Lessons learned in Iraq and Afghanistan suggests that energy efficiency is embedded in military thinking on both sides of the Atlantic. Not only does it improve military effectiveness but it reduces risk and saves money.
The same needs to happen with national energy strategies. There needs to be a comprehensive programme of energy efficiency measures across all sectors – particularly across utility companies, transportation and the need to improve energy usage in both domestic and commercial buildings. The programme should be demanding, for only when the full benefits have been delivered can we be sure of relying less on energy imports. The wider gains from improved air quality and reduced greenhouse emissions would be presumptive in any such programme.
More important still is that it makes economic sense for Europe to be at the forefront of energy efficiency measures as this will improve competitiveness with the US and China, both of whom enjoy the benefits of scale and low cost energy.
EU ministers are currently debating whether to approve a target of improving energy efficiency by 30 per cent (from 2005 levels) by 2030. The Ukraine crisis has indicated that this has to happen. Some analysts believe that 40 per cent energy efficiency targets could be met without incurring any unnecessary economic penalties.
Alongside this, continuing to invest in domestic sources of energy, particularly established ones such as wind, solar and nuclear, and new entrants such as wave and tidal power, is crucial. We cannot always rely on imported energy, but the tide will always flow and ebb twice a day.
NATO should become a powerful platform for promoting this change, by explicitly articulating the threat that we face.
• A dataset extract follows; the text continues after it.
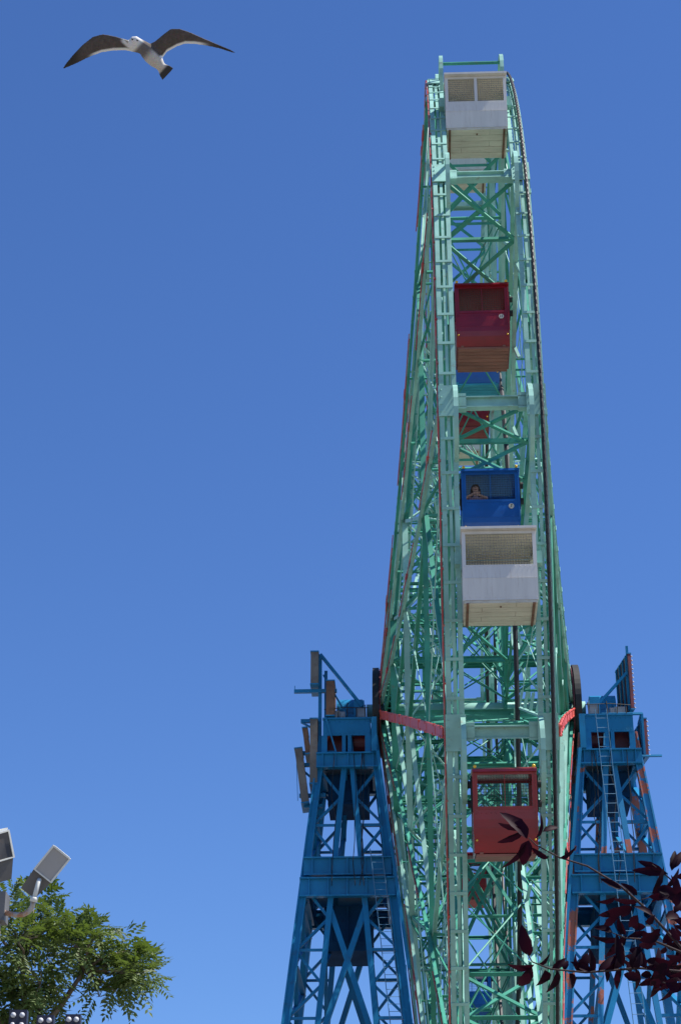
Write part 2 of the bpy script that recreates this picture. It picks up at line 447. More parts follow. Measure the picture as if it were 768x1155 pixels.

Efficiency and diversity in domestic energy generation are not issues that should be seen as just part of the ‘green’ agenda. They are vital to our national and regional security.
The challenges posed by increasing geopolitical instability and the threats to our energy security are only like to grow. Reducing energy consumption and investing in new forms of energy is a strategy that simultaneously defends against international volatility, improves our economy and liberates our response to aggression from the stranglehold of dependency.
NATO has a role to play in reducing our vulnerability.